Jack Lynch
While NASA plans a return to the Moon, seeking mineral resources and building 'shirt sleeve' liveable towns for lengthy stays as a preparation for human endurance during a seven year Mars mission, the Democratic Presidential candidates are on a vertical treadmill of their own.
Clinton experiences the heaviest gravity right now, based on miscues from her campaign on race and ethics, and the failure to overcome the popular voting for Obama. Clinton's idea of a space race effort is a clean energy revolution – much the kind of high energy visible response to global oil and energy issues that will be on voters minds throughout the economic crisis only now begun over American workers heating homes and maintaining personal transportation options. Can advances in energy not derive from the vast, sophisticated technology required to even imagine the tests of launching towards Mars with a woman aboard?

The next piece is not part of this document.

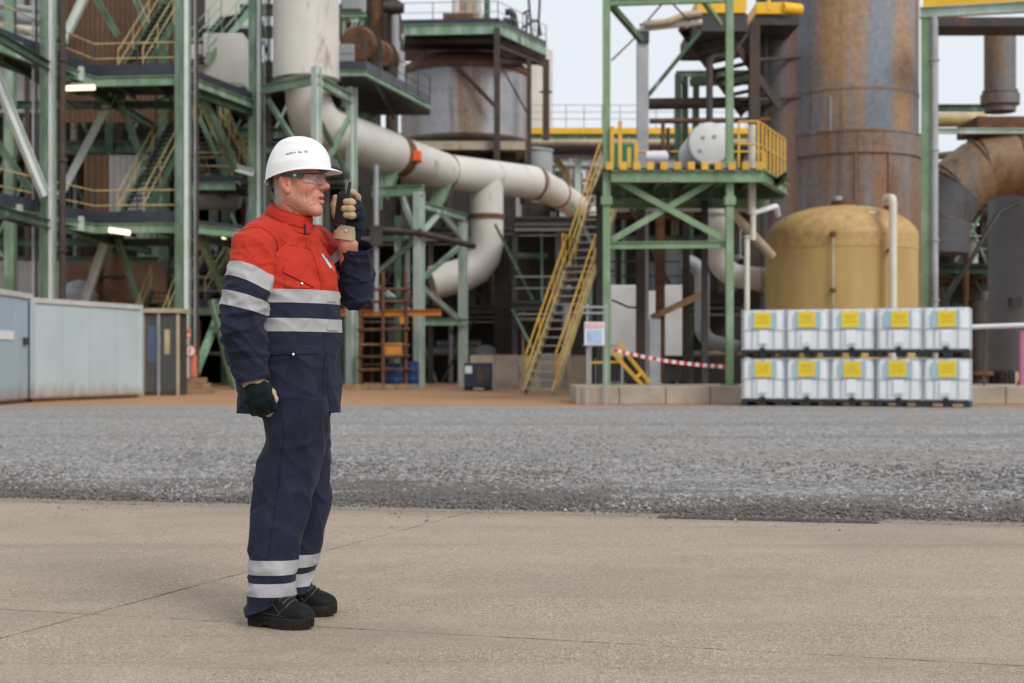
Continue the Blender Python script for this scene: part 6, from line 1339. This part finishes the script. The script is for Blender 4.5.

Obama faces the weight of negating much needed space hope – by canceling the Constellation project for five years and funding mandatory early childhood education instead. Making two nineteen-sixties liberal goals mutually exclusive is a serious mistake. The kind of fodder a Republican campaign will chew up and spit back to chew once again if any backpedaling on space ventures comes from the campaigns. Can children rise from the projects without a sense of expectation that mankind can rise up through the stars?
Both of these camps will experience bone density loss and possible organ failure as they tinker around the questions of space identity and national issues – but who comes out ahead? It may just be one more tossup in the long journey to the other world of winning the Presidency.
It used to be conventional wisdom that no one ever read party platforms or candidate issue statements, but that was before the internet made fingertip access to campaign details an effortless browse of the computer and search engines coughed up hundreds of links to every interest with detailed postings – enough to bring newsworthiness to minute and even boring statements.
Deep in the space debate are fundamental misunderstandings of the current reasoning for pursuing space, the economic value of space, and the relationship of a society built on exploration and spiritual conquest spinning its wheels at the ocean's edges as its inner space fills with a bland culture of suburban sprawl and consumption.
Philosophically, space is our next frontier, spiritually, it is our destiny – these candidates miss the point in their small rushes towards personal promotion. As a child I heard John Kennedy's call to the Moon in my bones, Kennedy was a friend of my imagination and vision, these candidates are no John Kennedy.
Space activity is about broad human benefits, not just narrow accomplishments against future budgets. We can only hope our eventual nominee and President will see that more clearly then they do now.